Last night I got to fly in a Blackhawk at night back down to Bagram. The trip was justified because I helped LCDR Tillery and CDR Flesvig, with all their bags on the first leg of their long trip home. Secondly, I was encouraged to find and meet the Air Mobility operations team to build report as I lean on them often to coordinate moving reporters around the country. The last reason was that Dave has arrived and is stationed in Bagram for about the length of time that I will be at HQ.

I landed at the base later in the evening, but Dave was able to borrow a car and come get me and bring me to his barracks. He showed me one of his maintenance hangars and a couple of his Apaches – pretty bad ass bird. He told me about some of the missions they run and we commiserated on the arduous travels to get here. He told me about how frustrating it is for him to be the pilot with the most combat time and the most flying hours of anyone in the unit, while being the least experienced on that platform. He deployed almost right away after he finished his qualification training on the Apache.

Me and Dave, Bagram Airfield, Afghanistan
Me and Dave, Bagram Airfield, Afghanistan

We got coffee and hung out, we FaceTimed with mom and dad and his Melissa. Mine couldn’t answer the phone because she was on her way to get the kids bunk beds. I stayed in his barracks with him; as a senior WO3, he gets his own hooch, so I slept in the extra rack while he stayed awake and watched movies in order to reset his clock to start flying nights. It was really nice to see him and I hope that sometime in the next nine months that we are here, I will get to again.
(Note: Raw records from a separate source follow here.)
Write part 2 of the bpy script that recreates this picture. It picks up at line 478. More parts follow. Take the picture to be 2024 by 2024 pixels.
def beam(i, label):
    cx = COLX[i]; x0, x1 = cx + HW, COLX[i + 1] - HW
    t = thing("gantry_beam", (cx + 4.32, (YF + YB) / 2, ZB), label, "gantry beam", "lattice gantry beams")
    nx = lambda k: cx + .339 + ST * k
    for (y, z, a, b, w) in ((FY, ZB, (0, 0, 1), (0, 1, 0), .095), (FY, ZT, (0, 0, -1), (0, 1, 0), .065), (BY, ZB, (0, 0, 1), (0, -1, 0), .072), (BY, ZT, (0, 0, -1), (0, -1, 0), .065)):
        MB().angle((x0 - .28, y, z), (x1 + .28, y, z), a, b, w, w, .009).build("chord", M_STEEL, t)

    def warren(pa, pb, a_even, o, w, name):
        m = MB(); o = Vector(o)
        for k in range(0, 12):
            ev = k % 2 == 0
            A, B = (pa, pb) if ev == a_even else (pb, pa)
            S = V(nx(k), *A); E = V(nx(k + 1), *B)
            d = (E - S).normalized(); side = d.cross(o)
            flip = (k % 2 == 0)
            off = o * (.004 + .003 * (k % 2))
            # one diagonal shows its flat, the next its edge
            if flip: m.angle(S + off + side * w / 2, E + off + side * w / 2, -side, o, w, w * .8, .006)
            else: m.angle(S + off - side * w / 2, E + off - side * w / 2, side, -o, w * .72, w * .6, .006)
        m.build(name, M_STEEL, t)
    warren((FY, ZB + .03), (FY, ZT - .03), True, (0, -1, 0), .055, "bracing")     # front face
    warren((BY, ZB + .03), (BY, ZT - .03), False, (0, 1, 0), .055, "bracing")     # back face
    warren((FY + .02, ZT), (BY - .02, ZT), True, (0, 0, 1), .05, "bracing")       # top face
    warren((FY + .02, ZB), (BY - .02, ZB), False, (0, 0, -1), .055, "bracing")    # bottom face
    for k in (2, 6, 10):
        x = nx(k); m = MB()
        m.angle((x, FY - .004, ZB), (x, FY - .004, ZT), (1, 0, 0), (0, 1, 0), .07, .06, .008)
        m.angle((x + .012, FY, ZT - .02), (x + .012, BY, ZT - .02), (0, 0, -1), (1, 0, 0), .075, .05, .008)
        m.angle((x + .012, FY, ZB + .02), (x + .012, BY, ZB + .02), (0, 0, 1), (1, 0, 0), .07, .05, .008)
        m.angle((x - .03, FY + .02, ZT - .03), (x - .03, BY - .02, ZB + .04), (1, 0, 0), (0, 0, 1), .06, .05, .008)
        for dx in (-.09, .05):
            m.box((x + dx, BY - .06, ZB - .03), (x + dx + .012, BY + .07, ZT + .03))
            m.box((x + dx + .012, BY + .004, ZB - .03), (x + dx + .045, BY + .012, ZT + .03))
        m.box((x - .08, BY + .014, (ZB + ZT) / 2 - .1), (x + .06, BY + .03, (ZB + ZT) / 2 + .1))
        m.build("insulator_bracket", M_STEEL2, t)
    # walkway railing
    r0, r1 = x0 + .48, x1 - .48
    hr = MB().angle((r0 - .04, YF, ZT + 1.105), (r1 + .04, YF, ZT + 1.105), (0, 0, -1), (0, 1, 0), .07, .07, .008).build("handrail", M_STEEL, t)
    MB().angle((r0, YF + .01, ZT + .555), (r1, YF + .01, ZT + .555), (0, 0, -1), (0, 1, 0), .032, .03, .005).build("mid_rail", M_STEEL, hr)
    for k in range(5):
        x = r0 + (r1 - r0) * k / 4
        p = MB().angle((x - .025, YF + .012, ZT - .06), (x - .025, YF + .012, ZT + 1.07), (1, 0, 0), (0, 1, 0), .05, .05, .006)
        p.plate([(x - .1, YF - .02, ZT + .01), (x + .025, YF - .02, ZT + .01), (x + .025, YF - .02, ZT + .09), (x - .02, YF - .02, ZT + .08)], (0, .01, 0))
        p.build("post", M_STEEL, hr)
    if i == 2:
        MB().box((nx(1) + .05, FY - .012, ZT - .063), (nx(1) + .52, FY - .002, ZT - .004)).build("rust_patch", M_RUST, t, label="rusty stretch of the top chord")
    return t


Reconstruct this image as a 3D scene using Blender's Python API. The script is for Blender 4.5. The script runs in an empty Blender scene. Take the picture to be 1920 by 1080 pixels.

The next morning, he helped me navigate a bus that transits the base. We got breakfast, then I bussed back to the other side of the base where the passenger (PAX) terminal is. I found out around midnight that my flight back was scheduled for 7 am. I missed that one because I still needed to meet the air ops folks. Problem was, no one knew where they were. Someone directed me to the right place, but when I got there, I asked someone if they knew what building I should go to and they directed me half a mile down the road. This turned into a wild goose chase, but I met with every air ops people I would ever work with, civilian and mil air, and eventually found the folks I was looking for, one door down from the person I originally asked if I was in the right place. But, I made the contacts I needed and was able to jump on a flight space-available and get back to work in time for a photo shoot with the 4 star general I was scheduled to shoot.

The flight back was interesting; six passengers plus two pilots and two gunners in a Blackhawk. A bus brings us from the terminal out to the flight line, and the six of us dawning kevlar and vests and luggage accompaniments, climb into the chopper. She (do you refer to helicopters as female the way we sailors do for ships?) taxi’s out and begins to take off. She then hovers over the end of the runway for a somewhat alarming length of time. Then we finally get going and the landscape looks so much different than the darkness we flew through the night before. We approach a small mountain and the port side gunner fires a few rounds. Then we circle around the mountain and the starbard gun pops a few off.

We circle the mountain four times while the soldier tries to clear his gun and reset the amo belt. Then I notice we are heading the wrong direction. We land back the Bagram airfield, taxi all the way around the flightline so the gunner can dismount and replace the weapon. When we get back to the mountain he opens up his new toy on some unsuspecting rocks. It was a long flight for sitting in a jump seat with a full protective kit on, but eventually I got back to my base and got to work.